J'embraye sur ce que m'inspire la photo de mon set. C'est probablement barbant si l'on n'est pas branché par le sujet... Lorsqu'on est entouré de machines la disposition est essentielle. C'est d'autant plus crucial quand il s'agit d'improviser. Les commandes doivent tomber sous les doigts, en aveugle. Dans la cabine des instruments acoustiques, ceux que je laisse toucher mes instruments ont la consigne de les remettre exactement à l'endroit où ils les ont trouvés. Je fais en sorte de pouvoir jouer les yeux fermés. L'opération est hélas impossible avec l'ordinateur, même si l'agencement des fenêtres sur l'écran obéit à une loi quasi identique. Entouré de claviers, j'ai l'impression d'être un de ces claviéristes pop des années 60-70 que j'allais écouter en concert. Keith Emerson, Mike Ratledge, Herbie Hancock, George Duke... En déplacement j'emporte le minimum, faisant louer un clavier lourd de 88 notes, alors que le studio me permet tous les délires. Et il reste un grand espace pour que mes invités se sentent à l'aise.
Il y a 16 ans j'avais écrit un petit article sur l'agencement du Studio GRRR. J'ai conservé tous mes instruments d'alors, mais je ne m'en sers plus beaucoup. Mon outil principal est le logiciel Kontakt, et sa déclinaison, Komplete, jumelé avec un clavier conçu pour lui, avec des boutons physiques. J'utilise également trois autres moteurs virtuels, UVI, Soundpaint et Roli. Les deux grands claviers du fond sont aujourd'hui vintage, un Ensoniq VX-SD et un Roland V-Synth, moins anciens tout de même que le PPG et le DX7SuperMax remisés dans la cabine. Je continue à m'en servir pour avoir programmé tous les sons qu'ils abritent. Le petit noir est un Roli 5D et le petit blanc est la réplique miniature (en taille) de mon premier synthétiseur, l'ARP 2600. De gauche à droite sur l'étagère, une radio branchée sur l'Enner, un Kaospad que traverse le Lyra-8. J'ai oublié l'appareil qui m'occupe le plus ces temps-ci, le Cosmos, station à mémoires dérivantes. Ces trois machines brintzingues sont des créations du fabricant russe Soma. En haut à droite on aperçoit un Waldorf que je n'ai pas allumé depuis belles lurettes. Dans le fond un Theremin, un AirSynth et un de mes synthés-jouets chinois dégottés chez Tati. Je vous épargne le hors-champ, cette énumération étant suffisamment fastidieuse.
Lorsque des visiteurs admirent les centaines d'instruments acoustiques qui encombrent la cabine, je rectifie. Ce n'est pas une "collection", mais des outils, les instruments de mon travail. J'ai juste la chance qu'il se confonde avec ma passion.
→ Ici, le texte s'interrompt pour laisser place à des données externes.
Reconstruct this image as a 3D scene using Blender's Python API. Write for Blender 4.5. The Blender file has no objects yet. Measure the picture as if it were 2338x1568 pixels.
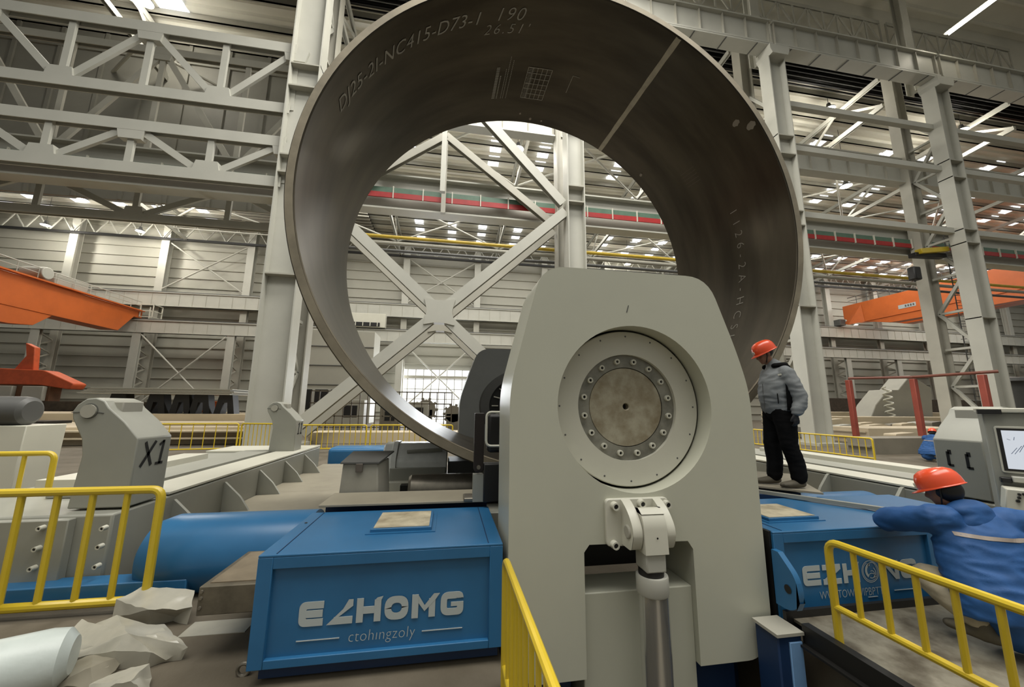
import bpy, bmesh, math, random
import numpy as np
from mathutils import Vector, Matrix, noise
random.seed(7)
C = bpy.context.scene
COL = C.collection
PI = math.pi

# ------------------------------------------------------------------ camera
F, CX, CY, EYE = 850.0, 1169.0, 784.0, 1.85
_Z = Vector((46, 5054, -F)).normalized()
_a = 6300 - CX
_w = -(_Z[0]*_a + _Z[2]*-F)/_Z[1]
_X = Vector((_a, _w, -F)).normalized()
_Y = _Z.cross(_X)
RW = Matrix((_X, _Y, _Z))                 # camera axes -> world axes
cam_d = bpy.data.cameras.new('camera'); cam = bpy.data.objects.new('camera', cam_d); COL.objects.link(cam)
cam_d.sensor_width = 36.0; cam_d.lens = F/2338*36.0; cam_d.clip_end = 500; cam_d.clip_start = 0.05
cam.matrix_world = Matrix.Translation((0, 0, EYE)) @ RW.to_4x4()
C.camera = cam

def W(u, v, x=None, y=None, z=None):
    """real place of a measured point, once one of its distances is known"""
    d = RW @ Vector((u-CX, -(v-CY), -F))
    t = y/d.y if y is not None else ((z-EYE)/d.z if z is not None else x/d.x)
    return Vector((d.x*t, d.y*t, EYE+d.z*t))

# ------------------------------------------------------------------ world, lights, exposure
wd = bpy.data.worlds.new('sky'); C.world = wd; wd.use_nodes = True
nt = wd.node_tree; nt.nodes.clear()
wo = nt.nodes.new('ShaderNodeOutputWorld'); bg = nt.nodes.new('ShaderNodeBackground')
tc = nt.nodes.new('ShaderNodeTexCoord'); sx = nt.nodes.new('ShaderNodeSeparateXYZ'); rp = nt.nodes.new('ShaderNodeValToRGB')
nt.links.new(tc.outputs['Generated'], sx.inputs[0]); nt.links.new(sx.outputs['Z'], rp.inputs[0])
nt.links.new(rp.outputs[0], bg.inputs[0]); nt.links.new(bg.outputs[0], wo.inputs[0])
rp.color_ramp.elements[0].position = 0.0; rp.color_ramp.elements[0].color = (0.19, 0.188, 0.165, 1)
rp.color_ramp.elements[1].position = 0.9; rp.color_ramp.elements[1].color = (1.0, 1.0, 0.93, 1)
bg.inputs[1].default_value = 0.75
C.view_settings.view_transform = 'Standard'; C.view_settings.look = 'None'
C.view_settings.gamma = 1; C.view_settings.use_curve_mapping = False
C.view_settings.exposure = -0.08

def area(name, loc, sx_, sy_, power, col=(1, .97, .9), rot=(0, 0, 0)):
    l = bpy.data.lights.new(name, 'AREA'); l.shape = 'RECTANGLE'; l.size = sx_; l.size_y = sy_
    l.energy = power; l.color = col
    o = bpy.data.objects.new(name, l); COL.objects.link(o); o.location = loc; o.rotation_euler = rot
    return o
area('skylight_near_bay', (2, -3, 26), 34, 12, 7500, rot=(math.radians(-14), 0, 0))
area('skylight_over_machine', (2.5, 10.5, 24), 13, 5, 5500)
area('door_daylight', (-1.7, 47.4, 3.4), 8, 6, 2500, (.92, .96, 1), (math.radians(-90), 0, 0))
area('skylight_far_bay', (0, 35, 22.6), 60, 12, 9000)
area('skylight_far_bay_right', (62, 35, 22.6), 50, 12, 7500)

# ------------------------------------------------------------------ materials
def lin(c):
    return tuple((x/255/12.92 if x/255 <= .04045 else ((x/255+.055)/1.055)**2.4) for x in c)
MATS = {}
def mat(name, rgb, rough=.5, metal=0.0, var=.08, scale=3.0, bump=0.0, bscale=60, spec=.5, rgb2=None, coat=0):
    if name in MATS: return MATS[name]
    m = bpy.data.materials.new(name); m.use_nodes = True; n = m.node_tree; b = n.nodes['Principled BSDF']
    c = lin(rgb); c2 = lin(rgb2) if rgb2 else tuple(max(0, x*(1-var*2.2)) for x in c)
    tx = n.nodes.new('ShaderNodeTexCoord'); no = n.nodes.new('ShaderNodeTexNoise'); r = n.nodes.new('ShaderNodeValToRGB')
    no.inputs['Scale'].default_value = scale; no.inputs['Detail'].default_value = 5; no.inputs['Roughness'].default_value = .6
    n.links.new(tx.outputs['Object'], no.inputs['Vector']); n.links.new(no.outputs['Fac'], r.inputs[0])
    r.color_ramp.elements[0].position = .35; r.color_ramp.elements[0].color = (*c2, 1)
    r.color_ramp.elements[1].position = .62; r.color_ramp.elements[1].color = (*c, 1)
    n.links.new(r.outputs[0], b.inputs['Base Color'])
    b.inputs['Roughness'].default_value = rough; b.inputs['Metallic'].default_value = metal
    b.inputs['Specular IOR Level'].default_value = spec
    if coat: b.inputs['Coat Weight'].default_value = coat; b.inputs['Coat Roughness'].default_value = .15
    if bump:
        n2 = n.nodes.new('ShaderNodeTexNoise'); n2.inputs['Scale'].default_value = bscale; n2.inputs['Detail'].default_value = 4
        bp = n.nodes.new('ShaderNodeBump'); bp.inputs['Strength'].default_value = bump; bp.inputs['Distance'].default_value = .02
        n.links.new(tx.outputs['Object'], n2.inputs['Vector']); n.links.new(n2.outputs['Fac'], bp.inputs['Height'])
        n.links.new(bp.outputs[0], b.inputs['Normal'])
    MATS[name] = m; return m
def emit(name, rgb, s):
    if name in MATS: return MATS[name]
    m = bpy.data.materials.new(name); m.use_nodes = True; n = m.node_tree; n.nodes.clear()
    o = n.nodes.new('ShaderNodeOutputMaterial'); e = n.nodes.new('ShaderNodeEmission')
    e.inputs[0].default_value = (*lin(rgb), 1); e.inputs[1].default_value = s; n.links.new(e.outputs[0], o.inputs[0])
    MATS[name] = m; return m
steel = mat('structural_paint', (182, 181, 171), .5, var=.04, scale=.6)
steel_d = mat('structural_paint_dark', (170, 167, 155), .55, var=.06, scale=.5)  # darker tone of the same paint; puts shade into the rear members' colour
clad = mat('cladding', (172, 170, 158), .55, var=.05, scale=.15)
roofm = mat('roof_sheet', (222, 219, 206), .6, var=.06, scale=.2)
floorm = mat('concrete', (104, 96, 82), .75, var=.12, scale=1.2, bump=.15, bscale=30, rgb2=(84, 76, 62))
cream = mat('machine_paint', (190, 190, 174), .38, var=.02, scale=1.0, coat=.1)
cream2 = mat('machine_paint_light', (202, 200, 186), .35, var=.02, scale=2)
bedgrey = mat('bed_paint', (150, 150, 140), .42, var=.04, scale=1.5)
darkgrey = mat('dark_grey_paint', (86, 86, 84), .45, var=.05)
blue = mat('blue_paint', (46, 106, 152), .32, var=.05, scale=2.0)
blued = mat('blue_deep_paint', (20, 48, 86), .5, var=.08, scale=2.0)
yellow = mat('yellow_paint', (206, 178, 44), .35, var=.04, scale=3, coat=.2)
orange = mat('orange_paint', (206, 104, 46), .42, var=.06, scale=.6)
redp = mat('red_oxide', (154, 74, 60), .55, var=.1, scale=1.5)
redstripe = mat('red_stripe', (166, 38, 38), .5)
greenstripe = mat('green_stripe', (84, 112, 94), .5)
black = mat('black_steel', (24, 23, 22), .5)
blackrub = mat('black_cloth', (14, 14, 15), .9, spec=.15)
brownst = mat('brown_steel', (46, 32, 26), .45, metal=.3)
platem = mat('pale_plate', (205, 190, 162), .6, var=.07, scale=.4)
scrapm = mat('stored_parts_grey', (130, 124, 110), .6, var=.1, scale=.8)
tan = mat('deck_plate', (150, 143, 126), .5, var=.08, scale=1.5)
chrome = mat('chromed_steel', (214, 214, 210), .2, metal=.85, var=.02)
steelraw = mat('raw_steel', (140, 134, 122), .38, metal=.7, var=.12, scale=6)
decal = mat('white_lettering', (176, 184, 184), .6, var=.0)
dkdecal = mat('black_lettering', (14, 14, 14), .6)
chalk = mat('chalk', (172, 168, 156), .9)
lampw = emit('lamp_glow', (255, 246, 226), 30)
skyl = emit('daylight_panel', (250, 252, 255), 1.9)
daydoor = emit('daylight_door', (248, 250, 250), 1.7)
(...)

Ce matin, je me suis levé à six heures et j'ai filé directement au studio pour chercher des sonorités inédites qui fonctionnent les unes avec les autres. Trois heures plus tard, repoussant mon fauteuil à roulettes, j'ai pris cette photo, parce que rien ne dit que le set soit le même la fois prochaine. L'après-midi j'accueillais l'électroacousticienne Gwennaëlle Roulleau avec qui j'enregistrerai un nouvel album à la mi-mai, reprenant ma série de rencontres initiée avec Pique-nique au labo.